Output the material below unchanged, apart from leaving out the pictures.

— START OF Data block —

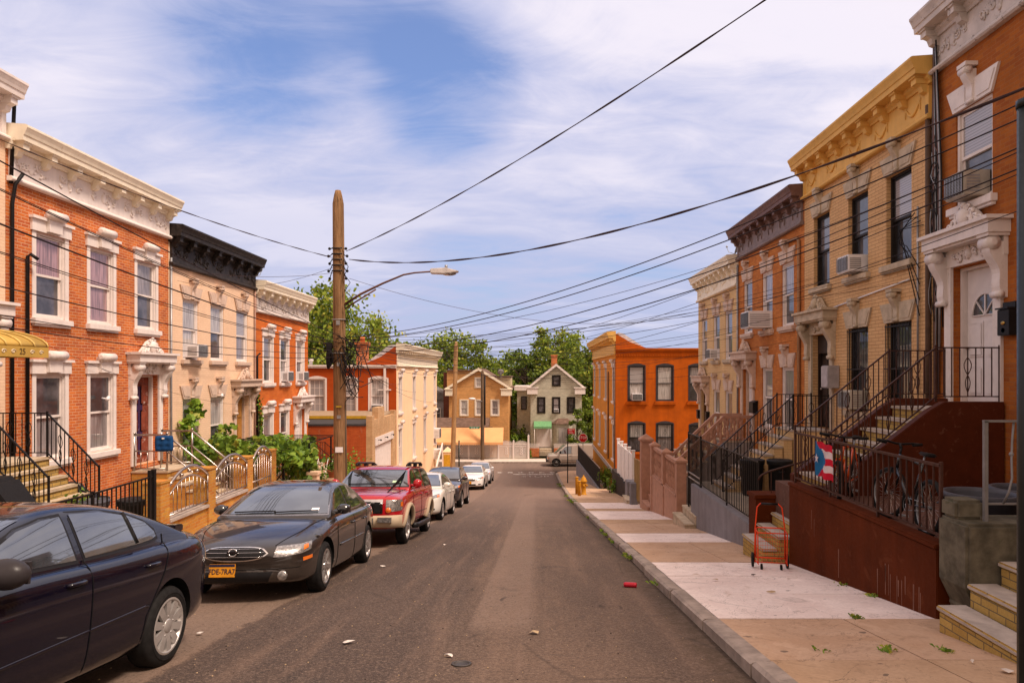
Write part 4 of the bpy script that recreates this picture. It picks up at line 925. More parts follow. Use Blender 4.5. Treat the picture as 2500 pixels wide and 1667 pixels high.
gb = gable_house('brown clapboard house with front gable behind the white iron gates', (-8.9, 70, -8.45), 6.1, 10, 6.95, 8.8, BRS, CREAMTRIM, SHING, [(1.55, 4.2, 5.72, .72), (3.1, 4.2, 5.72, .72), (4.72, 4.2, 5.72, .72), (3.1, 7.05, 8.0, .75)], WHITE, [P_CURW, P_BLIND, P_CUR])
for sx, m_, zt_ in ((0, BRS, 8.75), (1, CRS, 8.1)):
    b = MB(); x0, x1 = ((-.5, 2.2), (3.9, 6.2))[sx]; b.box(x0, x1, 2.2, 8.5, 6.5, zt_); b.build('dormer', m_, gb); b = MB(); b.box(x0 - .12, x1 + .12, 2.0, 8.6, zt_ + .002, zt_ + .12); b.build('dormer_roof', SHING, gb)
b = MB(); b.box(-.9, -.05, 2.5, 3.6, 0, 8.6); b.build('chimney', brick('brick_dark', (.24, .075, .05), (.2, .06, .04), (.2, .12, .09)), gb)
b = MB(); b.prism([(-2.0, 3.15), (-.004, 3.95), (-.004, 3.15)], -3.2, 4.2, 'X'); b.box(-3.25, 4.6, -2.12, -2.0, 3.02, 3.16); b.build('porch_roof', SHING, gb)
b = MB(); b.box(-3.2, 4.2, -.6, -.4, 0, 3.0); b.build('porch_wall', mat('porch_dark', (.07, .045, .03), .8), gb)
PEA = mat('awning_peach', (.84, .43, .19), .7, var=.06, scale=2, bump=.05)
b = MB(); b.prism([(-2.14, 3.1), (-3.3, 1.75), (-3.3, 1.55), (-3.26, 1.55), (-3.26, 1.72), (-2.14, 3.04)], -2.9, 5.7, 'X')
for i in range(40): b.add([(-2.9 + i * .215, -3.303, 1.56), (-2.9 + (i + 1) * .215, -3.303, 1.56), (-2.9 + (i + .5) * .215, -3.303, 1.45)], [(0, 1, 2)])
b.build('awning', PEA, gb)
gw = gable_house('pale clapboard house with steep gable, brick chimney and green door awning', (-.55, 72, -8.25), 5.4, 10, 6.85, 9.05, GRS, WHITE, SHING2, [(1.13, 4.15, 5.7, .68), (2.7, 4.15, 5.7, .68), (4.27, 4.15, 5.7, .68), (2.72, 7.0, 8.0, .72)], DKFRAME, [P_DARK2, P_CUR, P_DARK])
b = MB(); b.box(2.3, 2.95, 4.5, 5.1, 8.2, 10.2); b.box(2.24, 3.01, 4.44, 5.16, 10.2, 10.36); b.build('chimney', BR['red'], gw)
b = MB(); b.box(-1.5, -.02, 3.0, 8, 0, 6.4); b.build('side_bay', GRS, gw); b = MB(); b.box(-1.8, -.03, 2.7, 8.1, 6.4, 6.9); b.build('side_bay_roof', WHITE, gw)
window(gw, -.75, 4.3, 5.75, .62, DKFRAME, P_DARK2, None, None, None, 2.93)
b = MB(); b.box(.75, 1.95, -.08, -.003, .5, 2.5); b.box(1.34, 1.36, -.085, -.081, .5, 2.5)
b.box(.62, .745, -.1, -.003, .5, 2.6); b.box(1.955, 2.08, -.1, -.003, .5, 2.6); b.build('door', WHDOOR, gw)
GRN = mat('awning_green', (.15, .34, .16), .6, bump=.05)
b = MB(); b.prism([(-.004, 3.25), (-1.0, 2.75), (-1.0, 2.55), (-.96, 2.55), (-.96, 2.7), (-.004, 3.18)], .35, 2.2, 'X'); b.build('awning', GRN, gw)
b = MB()
for x in (.42, 2.13): b.tube([(x, -.94, .2), (x, -.94, 2.58)], .035, 6)
b.build('porch_post', WHITE, gw)
b = MB(); b.prism([(2.35, 0), (2.75, -.75), (4.0, -.75), (4.4, 0)], 0.1, 3.0, 'Z'); b.build('bay_window', GRS, gw)
b = MB(); b.add([(2.2, -.003, 3.02), (2.65, -.95, 3.02), (4.1, -.95, 3.02), (4.55, -.003, 3.02), (2.9, -.003, 3.55), (3.9, -.003, 3.55)], [(0, 1, 4), (1, 2, 5, 4), (2, 3, 5), (0, 3, 2, 1), (0, 4, 5, 3)]); b.build('bay_roof', SHING, gw)
b = MB(); b.box(2.95, 3.8, -.80, -.755, 1.0, 2.6); b.build('bay_pane', P_CURW, gw)
b = MB(); b.box(.5, 2.2, -1.5, -.11, -.2, .45); b.box(.5, 2.2, -1.9, -1.51, -.2, .25); b.build('steps', STONE, gw)
for (x0, x1, y, h, lab, m_) in ((-3.3, 2.0, 90, 4.0, 'cream house half hidden between the two gabled houses', CRS), (-14.5, -9.4, 76, 5.6, 'lavender sided house showing past the end of the peach front', LAV)):
    t = thing('frame_house', lab, 'house', (x0, y, -8.5)); b = MB(); b.box(0, x1 - x0, 0, 8, 0, h); b.build('wall', m_, t); b = MB(); b.prism([(-.4, h + .002), (x1 - x0 + .4, h + .002), ((x1 - x0) / 2, h + 1.6)], -.3, 8.3, 'Y'); b.build('roof', SHING2, t)
    for u in (1.2, 2.6, 3.6): window(t, u, h - 2.1, h - .9, .7, WHITE, P_DARK2, None, None, None, -.05)
# ------------------------------------------------------------------ vehicles (local frame: nose at -y, driver's side +x, wheels on z = 0)
TYRE = mat('rubber', (.014, .013, .013), .75, var=.3, scale=20, bump=.3); ALLOY = mat('alloy', (.52, .50, .49), .3, metal=.85, var=.08, bump=.02)
HUBCAP = mat('hubcap_silver', (.50, .47, .45), .35, metal=.55, var=.08); CARGLASS = pane('car_glass', 'dark', (.022, .026, .03), 2.1); CARGLASS.node_tree.nodes['Principled BSDF'].inputs['Roughness'].default_value = .06; CARGLASS.node_tree.nodes['Principled BSDF'].inputs['IOR'].default_value = 1.8; BLKP = mat('black_plastic', (.014, .013, .014), .4, bump=.05)
CHROME = mat('chrome', (.75, .73, .73), .12, metal=1, bump=0); LAMPG = mat('lamp_lens', (.34, .32, .31), .08, metal=.6, coat=1, scale=30, var=.5, bump=.5); AMBER = mat('lens_amber', (.75, .16, .01), .2, coat=1); REDL = mat('lens_red', (.28, .008, .008), .15, coat=1)
UNDER = mat('underbody', (.006, .006, .006), .9)
def evaluated(o):
    dg = bpy.context.evaluated_depsgraph_get(); return bpy.data.meshes.new_from_object(o.evaluated_get(dg))
def loft(rings, mats):
    b = MB(); b.smooth = True; k = len(rings[0]); vs = [p for r in rings for p in r]
    fs = [(i * k + j, i * k + (j + 1) % k, (i + 1) * k + (j + 1) % k, (i + 1) * k + j) for i in range(len(rings) - 1) for j in range(k)]
    fs += [tuple(range(k - 1, -1, -1)), tuple((len(rings) - 1) * k + j for j in range(k))]
    b.add(vs, fs); return b.build('tmp', mats)
def sub(o, lv):
    m = o.modifiers.new('s', 'SUBSURF'); m.levels = lv; m.render_levels = lv
def smooth_all(me): me.polygons.foreach_set('use_smooth', [True] * len(me.polygons)); me.update()
def interp(tab, y):
    if y <= tab[0][0]: return tab[0][1:]
    for a, c in zip(tab, tab[1:]):
        if y <= c[0]: t = (y - a[0]) / (c[0] - a[0]); return tuple(p + (q - p) * t for p, q in zip(a[1:], c[1:]))
    return tab[-1][1:]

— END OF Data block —

## Worked answer
Write part 4 of the bpy script that recreates this picture. It picks up at line 925. More parts follow. Use Blender 4.5. Treat the picture as 2500 pixels wide and 1667 pixels high.
gb = gable_house('brown clapboard house with front gable behind the white iron gates', (-8.9, 70, -8.45), 6.1, 10, 6.95, 8.8, BRS, CREAMTRIM, SHING, [(1.55, 4.2, 5.72, .72), (3.1, 4.2, 5.72, .72), (4.72, 4.2, 5.72, .72), (3.1, 7.05, 8.0, .75)], WHITE, [P_CURW, P_BLIND, P_CUR])
for sx, m_, zt_ in ((0, BRS, 8.75), (1, CRS, 8.1)):
    b = MB(); x0, x1 = ((-.5, 2.2), (3.9, 6.2))[sx]; b.box(x0, x1, 2.2, 8.5, 6.5, zt_); b.build('dormer', m_, gb); b = MB(); b.box(x0 - .12, x1 + .12, 2.0, 8.6, zt_ + .002, zt_ + .12); b.build('dormer_roof', SHING, gb)
b = MB(); b.box(-.9, -.05, 2.5, 3.6, 0, 8.6); b.build('chimney', brick('brick_dark', (.24, .075, .05), (.2, .06, .04), (.2, .12, .09)), gb)
b = MB(); b.prism([(-2.0, 3.15), (-.004, 3.95), (-.004, 3.15)], -3.2, 4.2, 'X'); b.box(-3.25, 4.6, -2.12, -2.0, 3.02, 3.16); b.build('porch_roof', SHING, gb)
b = MB(); b.box(-3.2, 4.2, -.6, -.4, 0, 3.0); b.build('porch_wall', mat('porch_dark', (.07, .045, .03), .8), gb)
PEA = mat('awning_peach', (.84, .43, .19), .7, var=.06, scale=2, bump=.05)
b = MB(); b.prism([(-2.14, 3.1), (-3.3, 1.75), (-3.3, 1.55), (-3.26, 1.55), (-3.26, 1.72), (-2.14, 3.04)], -2.9, 5.7, 'X')
for i in range(40): b.add([(-2.9 + i * .215, -3.303, 1.56), (-2.9 + (i + 1) * .215, -3.303, 1.56), (-2.9 + (i + .5) * .215, -3.303, 1.45)], [(0, 1, 2)])
b.build('awning', PEA, gb)
gw = gable_house('pale clapboard house with steep gable, brick chimney and green door awning', (-.55, 72, -8.25), 5.4, 10, 6.85, 9.05, GRS, WHITE, SHING2, [(1.13, 4.15, 5.7, .68), (2.7, 4.15, 5.7, .68), (4.27, 4.15, 5.7, .68), (2.72, 7.0, 8.0, .72)], DKFRAME, [P_DARK2, P_CUR, P_DARK])
b = MB(); b.box(2.3, 2.95, 4.5, 5.1, 8.2, 10.2); b.box(2.24, 3.01, 4.44, 5.16, 10.2, 10.36); b.build('chimney', BR['red'], gw)
b = MB(); b.box(-1.5, -.02, 3.0, 8, 0, 6.4); b.build('side_bay', GRS, gw); b = MB(); b.box(-1.8, -.03, 2.7, 8.1, 6.4, 6.9); b.build('side_bay_roof', WHITE, gw)
window(gw, -.75, 4.3, 5.75, .62, DKFRAME, P_DARK2, None, None, None, 2.93)
b = MB(); b.box(.75, 1.95, -.08, -.003, .5, 2.5); b.box(1.34, 1.36, -.085, -.081, .5, 2.5)
b.box(.62, .745, -.1, -.003, .5, 2.6); b.box(1.955, 2.08, -.1, -.003, .5, 2.6); b.build('door', WHDOOR, gw)
GRN = mat('awning_green', (.15, .34, .16), .6, bump=.05)
b = MB(); b.prism([(-.004, 3.25), (-1.0, 2.75), (-1.0, 2.55), (-.96, 2.55), (-.96, 2.7), (-.004, 3.18)], .35, 2.2, 'X'); b.build('awning', GRN, gw)
b = MB()
for x in (.42, 2.13): b.tube([(x, -.94, .2), (x, -.94, 2.58)], .035, 6)
b.build('porch_post', WHITE, gw)
b = MB(); b.prism([(2.35, 0), (2.75, -.75), (4.0, -.75), (4.4, 0)], 0.1, 3.0, 'Z'); b.build('bay_window', GRS, gw)
b = MB(); b.add([(2.2, -.003, 3.02), (2.65, -.95, 3.02), (4.1, -.95, 3.02), (4.55, -.003, 3.02), (2.9, -.003, 3.55), (3.9, -.003, 3.55)], [(0, 1, 4), (1, 2, 5, 4), (2, 3, 5), (0, 3, 2, 1), (0, 4, 5, 3)]); b.build('bay_roof', SHING, gw)
b = MB(); b.box(2.95, 3.8, -.80, -.755, 1.0, 2.6); b.build('bay_pane', P_CURW, gw)
b = MB(); b.box(.5, 2.2, -1.5, -.11, -.2, .45); b.box(.5, 2.2, -1.9, -1.51, -.2, .25); b.build('steps', STONE, gw)
for (x0, x1, y, h, lab, m_) in ((-3.3, 2.0, 90, 4.0, 'cream house half hidden between the two gabled houses', CRS), (-14.5, -9.4, 76, 5.6, 'lavender sided house showing past the end of the peach front', LAV)):
    t = thing('frame_house', lab, 'house', (x0, y, -8.5)); b = MB(); b.box(0, x1 - x0, 0, 8, 0, h); b.build('wall', m_, t); b = MB(); b.prism([(-.4, h + .002), (x1 - x0 + .4, h + .002), ((x1 - x0) / 2, h + 1.6)], -.3, 8.3, 'Y'); b.build('roof', SHING2, t)
    for u in (1.2, 2.6, 3.6): window(t, u, h - 2.1, h - .9, .7, WHITE, P_DARK2, None, None, None, -.05)
# ------------------------------------------------------------------ vehicles (local frame: nose at -y, driver's side +x, wheels on z = 0)
TYRE = mat('rubber', (.014, .013, .013), .75, var=.3, scale=20, bump=.3); ALLOY = mat('alloy', (.52, .50, .49), .3, metal=.85, var=.08, bump=.02)
HUBCAP = mat('hubcap_silver', (.50, .47, .45), .35, metal=.55, var=.08); CARGLASS = pane('car_glass', 'dark', (.022, .026, .03), 2.1); CARGLASS.node_tree.nodes['Principled BSDF'].inputs['Roughness'].default_value = .06; CARGLASS.node_tree.nodes['Principled BSDF'].inputs['IOR'].default_value = 1.8; BLKP = mat('black_plastic', (.014, .013, .014), .4, bump=.05)
CHROME = mat('chrome', (.75, .73, .73), .12, metal=1, bump=0); LAMPG = mat('lamp_lens', (.34, .32, .31), .08, metal=.6, coat=1, scale=30, var=.5, bump=.5); AMBER = mat('lens_amber', (.75, .16, .01), .2, coat=1); REDL = mat('lens_red', (.28, .008, .008), .15, coat=1)
UNDER = mat('underbody', (.006, .006, .006), .9)
def evaluated(o):
    dg = bpy.context.evaluated_depsgraph_get(); return bpy.data.meshes.new_from_object(o.evaluated_get(dg))
def loft(rings, mats):
    b = MB(); b.smooth = True; k = len(rings[0]); vs = [p for r in rings for p in r]
    fs = [(i * k + j, i * k + (j + 1) % k, (i + 1) * k + (j + 1) % k, (i + 1) * k + j) for i in range(len(rings) - 1) for j in range(k)]
    fs += [tuple(range(k - 1, -1, -1)), tuple((len(rings) - 1) * k + j for j in range(k))]
    b.add(vs, fs); return b.build('tmp', mats)
def sub(o, lv):
    m = o.modifiers.new('s', 'SUBSURF'); m.levels = lv; m.render_levels = lv
def smooth_all(me): me.polygons.foreach_set('use_smooth', [True] * len(me.polygons)); me.update()
def interp(tab, y):
    if y <= tab[0][0]: return tab[0][1:]
    for a, c in zip(tab, tab[1:]):
        if y <= c[0]: t = (y - a[0]) / (c[0] - a[0]); return tuple(p + (q - p) * t for p, q in zip(a[1:], c[1:]))
    return tab[-1][1:]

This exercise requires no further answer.